Crowfoot was born around 1830 on the Belly River, near present-day Lethbridge, Alberta. He first went to war at about the age of thirteen and showed great bravery in striking an enemy tipi with his whip and rescuing his wounded brother. He was in nineteen engagements with enemy tribes and was wounded six times. His greatest feat of bravery occurred in 1866 when, in full view of his camp, he killed a grizzly bear with a spear. Shortly thereafter he became leader of the Big Pipes Band, and by 1870 he was one of three head chiefs of the tribe.
Crowfoot maintained good relations with the Hudson’s Bay Company, appreciating that, unlike American traders, they did not flood the land with alcohol. Crowfoot also befriended the Catholic missionary Albert Lacombe in 1865 and later rescued him when he was in a camp that was attacked by a Cree war party.

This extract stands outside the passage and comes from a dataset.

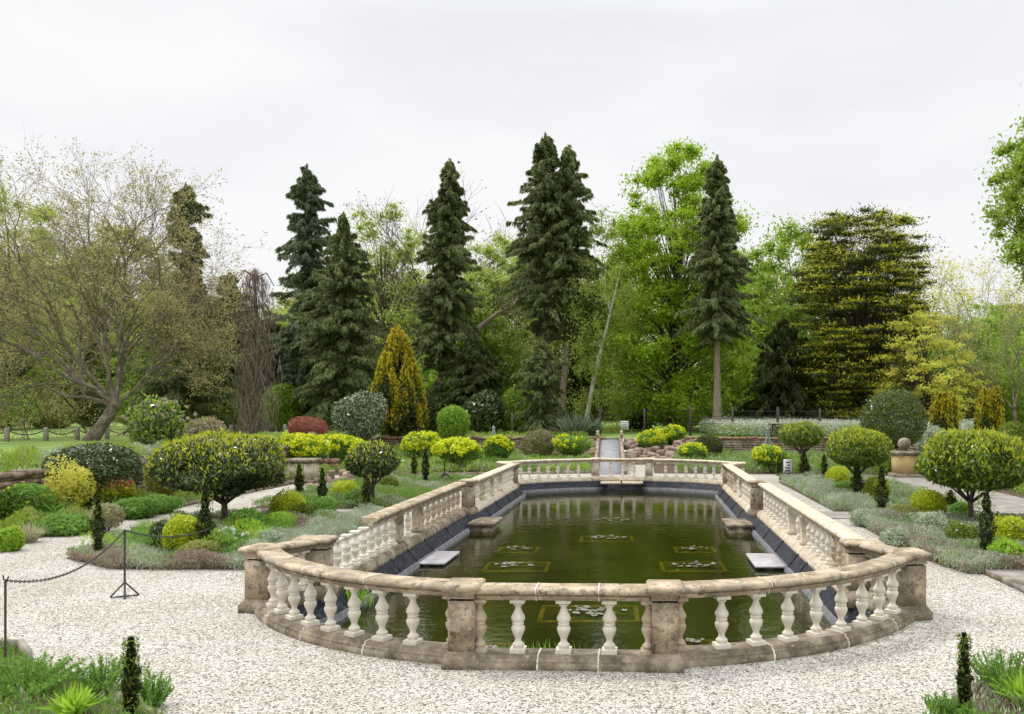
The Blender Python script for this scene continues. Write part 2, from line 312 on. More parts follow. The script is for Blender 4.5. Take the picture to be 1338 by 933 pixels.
# ---------------------------------------------------------------- pond outline (pond coordinates u across, v along)
LEN = 22.2; NEARU, FARU = 3.65, 3.5; VE, VM = 2.95, 11.95
def arc(p0, p1, turn, n=14):
    p0 = np.array(p0, float); p1 = np.array(p1, float); ch = p1 - p0; c = np.linalg.norm(ch)
    Rr = c / (2 * math.sin(turn / 2)); sgn = 1
    mid = (p0 + p1) / 2; nrm = np.array([-ch[1], ch[0]]) / c
    cen = mid + nrm * math.sqrt(Rr * Rr - c * c / 4) * sgn
    a0 = math.atan2(*(p0 - cen)[::-1]); da = turn
    return [cen + Rr * np.array([math.cos(a0 + da * i / n), math.sin(a0 + da * i / n)]) for i in range(n + 1)]
BOW_R = arc((1.12, .14), (3.86, 2.02), R(48))
mir = lambda pts: [np.array((-p[0], p[1])) for p in pts]
flip = lambda pts: [np.array((p[0], LEN - p[1])) for p in pts]
BOW_L = mir(BOW_R)
FBOW_R = flip(BOW_R); FBOW_L = flip(BOW_L)
CORN = (3.98, 2.14)
outline = [(-1.12, 0), (1.12, 0)] + BOW_R + [CORN, (NEARU, VE), (NEARU, VM), (FARU, VM + .02), (FARU, LEN - VE)] + [(3.98, LEN - 2.14)] + FBOW_R[::-1] + [(1.12, LEN), (-1.12, LEN)] + FBOW_L + [(-3.98, LEN - 2.14), (-FARU, LEN - VE), (-FARU, VM + .02), (-NEARU, VM), (-NEARU, VE), (-3.98, 2.14)] + BOW_L[::-1]
outline = [np.array(p, float) for p in outline]
def offset(pts, dist):
    """inward offset of a counter-clockwise ring"""
    n = len(pts); o = []
    for i in range(n):
        a, b, c = pts[i - 1], pts[i], pts[(i + 1) % n]
        e1 = (b - a) / (np.linalg.norm(b - a) + 1e-9); e2 = (c - b) / (np.linalg.norm(c - b) + 1e-9)
        n1 = np.array([-e1[1], e1[0]]); n2 = np.array([-e2[1], e2[0]]); bi = n1 + n2
        k = max(.45, np.dot(bi, bi) / 2); o.append(b + bi / k * dist if k > .45 else b + (bi) * dist)
    return o
def ring(prev, z): return np.array([W(p[0], p[1], z) for p in prev])
def flat(loops, z, name, mat, kind='structure'):
    vv = [[Vector((p[0], p[1], 0)) for p in lp] for lp in loops]
    tri = tessellate_polygon(vv); allv = [p for lp in vv for p in lp]
    V = np.array([(p.x, p.y, z) for p in allv])
    T = []
    for a, b, c in tri:
        cr_ = (V[b] - V[a])[0] * (V[c] - V[a])[1] - (V[b] - V[a])[1] * (V[c] - V[a])[0]
        T.append((a, b, c) if cr_ > 0 else (a, c, b))
    mb = MB().add(V, T); o = obj(name, mb, mat); return tag(o, kind=kind)

hole = ring(outline, 0)
# sunken garden floor: the gravel court
UL, UR, VF = -13.4, 14.2, 36.0
flo = [W(UL, -60), W(UR, -60), W(UR, VF), W(UL, VF)]
flat([flo, list(hole[::-1])], 0, 'gravel_court', M['gravel'])
# raised terrain all round, one sheet with the sunken garden left out
us = sorted([-600, -250, -120, -70, -40, -25, UL, UR, 25, 40, 70, 120, 250, 600]); vss = [-300, -60, -20, 0, 12, 24, VF, 44, 52, 60, 75, 96, 130, 250, 900]
tm = MB(); V = []; F = []
for j, v_ in enumerate(vss):
    for i, u_ in enumerate(us):
        p = W(u_, v_); V.append([p[0], p[1], lawn_z(p[0], p[1])])
n = len(us)
for j in range(len(vss) - 1):
    for i in range(n - 1):
        if UL <= us[i] < UR and us[i + 1] <= UR and us[i] >= UL and vss[j + 1] <= VF and vss[j] >= -60: continue
        F.append([j * n + i, j * n + i + 1, (j + 1) * n + i + 1, (j + 1) * n + i])
tag(obj('lawn', tm.add(V, F), M['lawn']), kind='structure')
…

Crowfoot allowed Lacombe to preach to his people, though Crowfoot himself paid little attention to Christianity.
In 1874, when the North-West Mounted Police extended their control over western Canada, Crowfoot established friendly relations with its commander, James F. Macleod. In 1877 he willingly signed the Blackfoot treaty (Treaty Number 7) with the Canadian government, ceding much of southern Alberta. However, after the Blackfoot were obliged to live, mired in famine, on their reserve east of Calgary, Crowfoot became disillusioned with the government. Nevertheless, he continued to mediate between his people and government officials. By the last decade of his life, most of his children had died of tuberculosis and he was almost constantly in mourning. Crowfoot died on April 25, 1890, in a tipi in the Bow Valley. He is now considered to be one of Canada’s national heroes.